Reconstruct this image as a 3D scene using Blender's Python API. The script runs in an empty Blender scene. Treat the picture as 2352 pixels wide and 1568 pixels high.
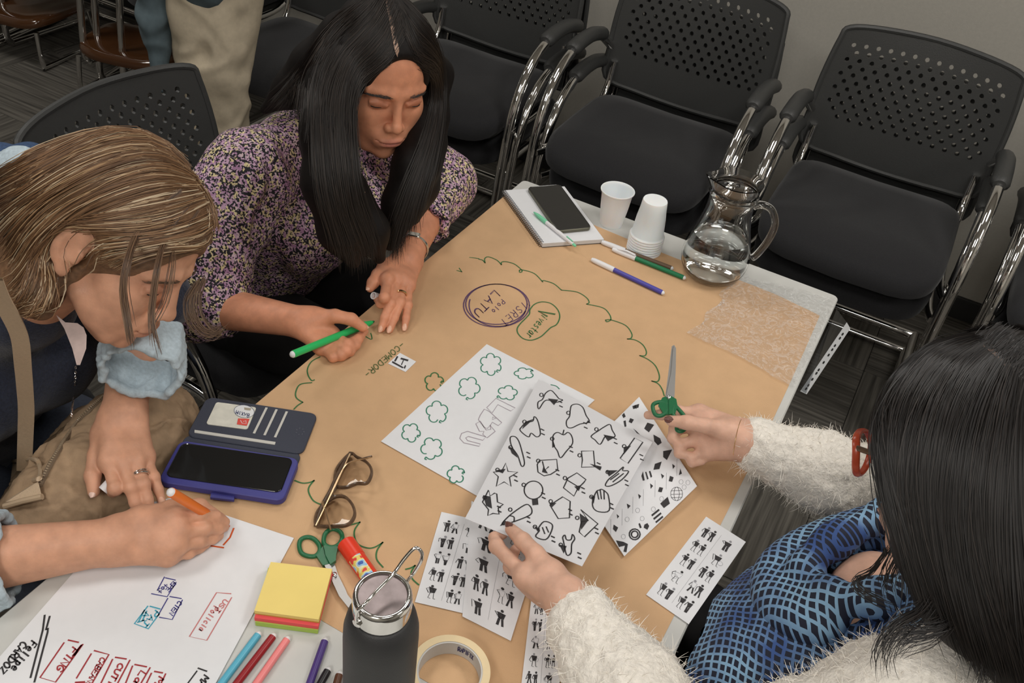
import bpy, math, random
import numpy as np
from mathutils import Vector, Matrix, Euler

# ---------------------------------------------------------------- camera, sky, lights, exposure
SC = bpy.context.scene
COL = SC.collection
CAM_F = 2116.6
CAM_ROT = (0.88479367, -0.11332709, 0.49831828)
CAM_LOC = (0.73996904, -1.65289937, 1.00488422)
cam_data = bpy.data.cameras.new('camera')
cam_data.sensor_width = 36.0
cam_data.lens = CAM_F / 2352 * 36.0
cam_data.clip_start = 0.02
cam = bpy.data.objects.new('camera', cam_data)
cam.location = CAM_LOC
cam.rotation_euler = CAM_ROT
COL.objects.link(cam)
SC.camera = cam

world = bpy.data.worlds.new('room_ambience')
SC.world = world
world.use_nodes = True
world.node_tree.nodes['Background'].inputs['Color'].default_value = (1.0, 0.95, 0.88, 1)
world.node_tree.nodes['Background'].inputs['Strength'].default_value = 0.12
SC.view_settings.view_transform = 'Standard'
SC.view_settings.look = 'None'
SC.view_settings.gamma = 1.0
SC.view_settings.exposure = -0.5
SC.view_settings.use_curve_mapping = False

CEIL = 2.0
LIGHTS = [  # x, y, size x, size y, watts
    (1.35, 0.05, 0.6, 0.6, 24), (1.25, -1.75, 0.6, 0.6, 18), (-0.55, 0.05, 0.6, 0.6, 13), (2.8, -0.9, 0.6, 0.6, 18),
    (-0.75, -1.75, 0.6, 0.6, 16), (-2.6, 0.0, 0.6, 0.6, 26), (0.75, -3.0, 0.6, 0.6, 34)]
for lx, ly, sx, sy, w in LIGHTS:
    ld = bpy.data.lights.new('ceiling_panel_light', 'AREA')
    ld.shape = 'RECTANGLE'; ld.size = sx; ld.size_y = sy; ld.energy = w
    ld.color = (1.0, 0.965, 0.915)
    lo = bpy.data.objects.new('ceiling_panel_light', ld)
    lo.location = (lx, ly, CEIL - 0.035)
    COL.objects.link(lo)

# ---------------------------------------------------------------- pixel -> world helpers (measured places on real surfaces)
_R = np.array(Euler(CAM_ROT, 'XYZ').to_matrix())
_C = np.array(CAM_LOC)

def _ray(x, y):
    return _R @ np.array([(x - 1176) / CAM_F, -(y - 784) / CAM_F, -1.0])

def at(x, y, h=0.0):
    """point at height h above the table top seen at photo pixel x, y"""
    d = _ray(x, y)
    return _C + d * ((h - _C[2]) / d[2])

def atd(x, y, dist):
    return _C + _ray(x, y) * dist

class Plane:
    def __init__(s, o, n):
        s.o = np.array(o, float); s.n = np.array(n, float) / np.linalg.norm(n)
    def __call__(s, x, y, lift=0.0):
        d = _ray(x, y)
        t = ((s.o + s.n * lift - _C) @ s.n) / (d @ s.n)
        return _C + d * t

TABLE = Plane((0, 0, 0), (0, 0, 1))

# ---------------------------------------------------------------- materials
def srgb(r, g, b):
    f = lambda c: (c / 255 / 12.92) if c / 255 <= 0.04045 else ((c / 255 + 0.055) / 1.055) ** 2.4
    return (f(r), f(g), f(b))

_mats = {}
def mat(name, col, rough=0.5, metal=0.0, noise=0.0, scale=40.0, bump=0.0, bscale=None, trans=0.0, ior=1.45, coat=0.0, sss=0.0,
        spec=0.5, sheen=0.0, alpha=1.0, attr=None, detail=4.0):
    if name in _mats: return _mats[name]
    m = bpy.data.materials.new(name); m.use_nodes = True
    nt = m.node_tree; N = nt.nodes; L = nt.links
    b = N['Principled BSDF']
    b.inputs['Base Color'].default_value = (*col, 1)
    b.inputs['Roughness'].default_value = rough
    b.inputs['Metallic'].default_value = metal
    b.inputs['IOR'].default_value = ior
    b.inputs['Specular IOR Level'].default_value = spec
    b.inputs['Transmission Weight'].default_value = trans
    b.inputs['Coat Weight'].default_value = coat
    b.inputs['Sheen Weight'].default_value = sheen
    b.inputs['Alpha'].default_value = alpha
    if sss:
        b.inputs['Subsurface Weight'].default_value = sss
        b.inputs['Subsurface Radius'].default_value = (0.9, 0.35, 0.2)
        b.inputs['Subsurface Scale'].default_value = 0.006
    src = None
    if attr:
        a = N.new('ShaderNodeAttribute'); a.attribute_name = attr
        src = a.outputs['Color']
    if noise or bump:
        tc = N.new('ShaderNodeTexCoord')
        nz = N.new('ShaderNodeTexNoise'); nz.inputs['Scale'].default_value = scale; nz.inputs['Detail'].default_value = detail
        L.new(tc.outputs['Object'], nz.inputs['Vector'])
    if noise:
        mx = N.new('ShaderNodeMix'); mx.data_type = 'RGBA'; mx.blend_type = 'MULTIPLY'
        mr = N.new('ShaderNodeMapRange'); mr.inputs['From Min'].default_value = 0.3; mr.inputs['From Max'].default_value = 0.7
        mr.inputs['To Min'].default_value = 1 - noise; mr.inputs['To Max'].default_value = 1 + noise * 0.6
        L.new(nz.outputs['Fac'], mr.inputs['Value'])
        mx.inputs['Factor'].default_value = 1.0
        if src: L.new(src, mx.inputs['A'])
        else: mx.inputs['A'].default_value = (*col, 1)
        L.new(mr.outputs['Result'], mx.inputs['B'])
        src = mx.outputs['Result']
    if src: L.new(src, b.inputs['Base Color'])
    if bump:
        n2 = nz
        if bscale:
            n2 = N.new('ShaderNodeTexNoise'); n2.inputs['Scale'].default_value = bscale; n2.inputs['Detail'].default_value = 3
            L.new(tc.outputs['Object'], n2.inputs['Vector'])
        bp = N.new('ShaderNodeBump'); bp.inputs['Strength'].default_value = min(1.0, bump); bp.inputs['Distance'].default_value = 0.002
        L.new(n2.outputs['Fac'], bp.inputs['Height']); L.new(bp.outputs['Normal'], b.inputs['Normal'])
    _mats[name] = m
    return m

# ---------------------------------------------------------------- mesh builder
def _perp(d):
    d = np.asarray(d, float); a = np.array([0, 0, 1.0]) if abs(d[2]) < 0.9 * np.linalg.norm(d) else np.array([1.0, 0, 0])
    u = np.cross(d, a); u /= np.linalg.norm(u); v = np.cross(d, u); v /= np.linalg.norm(v)
    return u, v

def catmull(pts, n=8, closed=False):
    P = [np.array(q, float) for q in pts]; out = []
    m = len(P); segs = m if closed else m - 1
    for i in range(segs):
        if closed: p0, p1, p2, p3 = P[i - 1], P[i], P[(i + 1) % m], P[(i + 2) % m]
        else: p0, p1, p2, p3 = P[max(i - 1, 0)], P[i], P[i + 1], P[min(i + 2, m - 1)]
        for j in range(n):
            t = j / n
            out.append(0.5 * ((2 * p1) + (-p0 + p2) * t + (2 * p0 - 5 * p1 + 4 * p2 - p3) * t * t + (-p0 + 3 * p1 - 3 * p2 + p3) * t ** 3))
    if not closed: out.append(P[-1])
    return out

class MB:
    def __init__(s): s.v = []; s.f = []; s.mi = []; s.cur = 0
    def add(s, vs, fs):
        o = len(s.v); s.v += [tuple(map(float, q)) for q in vs]
        for f in fs: s.f.append(tuple(i + o for i in f)); s.mi.append(s.cur)
        return s
    def box(s, c, size, M=None):
        x, y, z = (q / 2 for q in size)
        vs = [np.array([sx * x, sy * y, sz * z]) for sz in (-1, 1) for sy in (-1, 1) for sx in (-1, 1)]
        if M is not None: vs = [np.asarray(M) @ q for q in vs]
        vs = [q + np.asarray(c, float) for q in vs]
        return s.add(vs, [(0, 2, 3, 1), (4, 5, 7, 6), (0, 1, 5, 4), (2, 6, 7, 3), (0, 4, 6, 2), (1, 3, 7, 5)])
    def rbox(s, c, size, r=0.004, M=None, seg=3, edge=None):
        """slab with rounded outline in x/y and chamfered top and bottom edges"""
        x, y, z = (q / 2 for q in size); e = edge if edge is not None else min(r * 0.5, z * 0.5)
        def loop(ins, zz):
            o = []
            rr = max(r - ins, 1e-5)
            for k, (sx, sy) in enumerate(((1, 1), (-1, 1), (-1, -1), (1, -1))):
                for j in range(seg + 1):
                    a = (k + j / seg) * math.pi / 2
                    o.append(np.array([sx * (x - r) + rr * math.cos(a), sy * (y - r) + rr * math.sin(a), zz]))
            return o
        L = [loop(e, -z), loop(0, -z + e), loop(0, z - e), loop(e, z)]
        n = len(L[0]); vs = sum(L, [])
        if M is not None: vs = [np.asarray(M) @ q for q in vs]
        vs = [q + np.asarray(c, float) for q in vs]
        fs = [tuple(range(n - 1, -1, -1)), tuple(3 * n + i for i in range(n))]
        for k in range(3):
            for i in range(n): fs.append((k * n + i, k * n + (i + 1) % n, (k + 1) * n + (i + 1) % n, (k + 1) * n + i))
        return s.add(vs, fs)
    def tube(s, path, r, seg=10, caps=True, closed=False, flat=1.0, up=None):
        P = [np.array(q, float) for q in path]; n = len(P)
        R = r if hasattr(r, '__len__') else [r] * n
        vs = []; u = None
        for i in range(n):
            if closed: d = P[(i + 1) % n] - P[i - 1]
            else: d = P[min(i + 1, n - 1)] - P[max(i - 1, 0)]
            d = d / (np.linalg.norm(d) + 1e-12)
            if u is None:
                if up is not None:
                    u = np.array(up, float)
                else: u, _ = _perp(d)
            u = u - d * (u @ d)
            if np.linalg.norm(u) < 1e-6: u, _ = _perp(d)
            u = u / np.linalg.norm(u); w = np.cross(d, u)
            for k in range(seg):
                a = 2 * math.pi * k / seg
                vs.append(P[i] + R[i] * (math.cos(a) * u * flat + math.sin(a) * w))
        fs = []
        for i in range(n if closed else n - 1):
            j = (i + 1) % n
            for k in range(seg):
                l = (k + 1) % seg
                fs.append((i * seg + k, i * seg + l, j * seg + l, j * seg + k))
        if caps and not closed:
            fs.append(tuple(range(seg - 1, -1, -1))); fs.append(tuple((n - 1) * seg + k for k in range(seg)))
        return s.add(vs, fs)
    def lathe(s, prof, seg=32, c=(0, 0, 0), axis=None, cap0=True, cap1=True):
        """profile [(radius, height)] turned about local z (or about axis)"""
        c = np.asarray(c, float)
        if axis is None: u, v, w = np.eye(3)
        else:
            w = np.asarray(axis, float); w = w / np.linalg.norm(w); u, v = _perp(w)
            if np.dot(np.cross(u, v), w) < 0: v = -v
        vs = []
        for (r, z) in prof:
            for k in range(seg):
                a = 2 * math.pi * k / seg
                vs.append(c + w * z + r * (math.cos(a) * u + math.sin(a) * v))
        fs = []
        for i in range(len(prof) - 1):
            for k in range(seg):
                l = (k + 1) % seg
                fs.append((i * seg + k, i * seg + l, (i + 1) * seg + l, (i + 1) * seg + k))
        if cap0: fs.append(tuple(range(seg - 1, -1, -1)))
        if cap1: fs.append(tuple((len(prof) - 1) * seg + k for k in range(seg)))
        return s.add(vs, fs)
    def slab(s, loop, thick, n=(0, 0, 1)):
        """closed outline (world points, on top face) given thickness downwards along -n"""
        n = np.asarray(n, float); T = [np.array(q, float) for q in loop]; m = len(T)
        B = [q - n * thick for q in T]
        area = sum(np.cross(T[i], T[(i + 1) % m]) for i in range(m)) @ n
        if area < 0: T = T[::-1]; B = B[::-1]
        fs = [tuple(range(m)), tuple(range(2 * m - 1, m - 1, -1))] + [(i, m + i, m + (i + 1) % m, (i + 1) % m) for i in range(m)]
        return s.add(T + B, fs)
    def ribbon(s, pts, w, n=(0, 0, 1), closed=False):
        """flat ink line of width w lying on a surface with normal n"""
        n = np.asarray(n, float); P = [np.array(q, float) for q in pts]
        Q = [P[0]]
        for q in P[1:]:
            if np.linalg.norm(q - Q[-1]) > 1e-6: Q.append(q)
        P = Q; m = len(P)
        if m < 2: return s
        vs = []
        for i in range(m):
            if closed: d = P[(i + 1) % m] - P[i - 1]
            else: d = P[min(i + 1, m - 1)] - P[max(i - 1, 0)]
            l = np.linalg.norm(d)
            if l < 1e-9: d = P[i] - P[i - 1]; l = np.linalg.norm(d) + 1e-12
            d = d / l; e = np.cross(n, d); e = e / (np.linalg.norm(e) + 1e-12)
            off = d * 0
            if not closed and i == 0: off = -d * w * 0.4
            if not closed and i == m - 1: off = d * w * 0.4
            vs += [P[i] + e * w / 2 + off, P[i] - e * w / 2 + off]
        fs = [(2 * i, 2 * i + 1, 2 * ((i + 1) % m) + 1, 2 * ((i + 1) % m)) for i in range(m if closed else m - 1)]
        return s.add(vs, fs)
    def poly(s, pts): return s.add(pts, [tuple(range(len(pts)))])
    def build(s, name, m, parent=None, smooth=False, origin=None, world=False):
        """one mesh object. Under a parent the vertices are local, or world points when world is set"""
        me = bpy.data.meshes.new(name)
        V = np.array(s.v, float).reshape(-1, 3)
        o = bpy.data.objects.new(name, me)
        if parent is not None:
            o.parent = parent
            if world:
                Mi = np.array(wmat(parent).inverted())
                V = V @ Mi[:3, :3].T + Mi[:3, 3]
        elif origin is not None:
            V = V - np.asarray(origin, float); o.location = origin
        elif len(V):
            c = V.mean(0); c[2] = V[:, 2].min(); V = V - c; o.location = c
        me.from_pydata(V.tolist(), [], s.f)
        ms = m if isinstance(m, (list, tuple)) else [m]
        for q in ms: me.materials.append(q)
        if len(ms) > 1: me.polygons.foreach_set('material_index', s.mi)
        if smooth:
            me.polygons.foreach_set('use_smooth', [True] * len(me.polygons))
            try: me.set_sharp_from_angle(angle=math.radians(smooth if smooth is not True else 40))
            except Exception: pass
        me.update()
        COL.objects.link(o)
        return o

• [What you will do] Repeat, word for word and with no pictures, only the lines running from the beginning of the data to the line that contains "from mathutils import Vector, Matrix, Euler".

• [Answer to the problem]
Reconstruct this image as a 3D scene using Blender's Python API. The script runs in an empty Blender scene. Treat the picture as 2352 pixels wide and 1568 pixels high.
import bpy, math, random
import numpy as np
from mathutils import Vector, Matrix, Euler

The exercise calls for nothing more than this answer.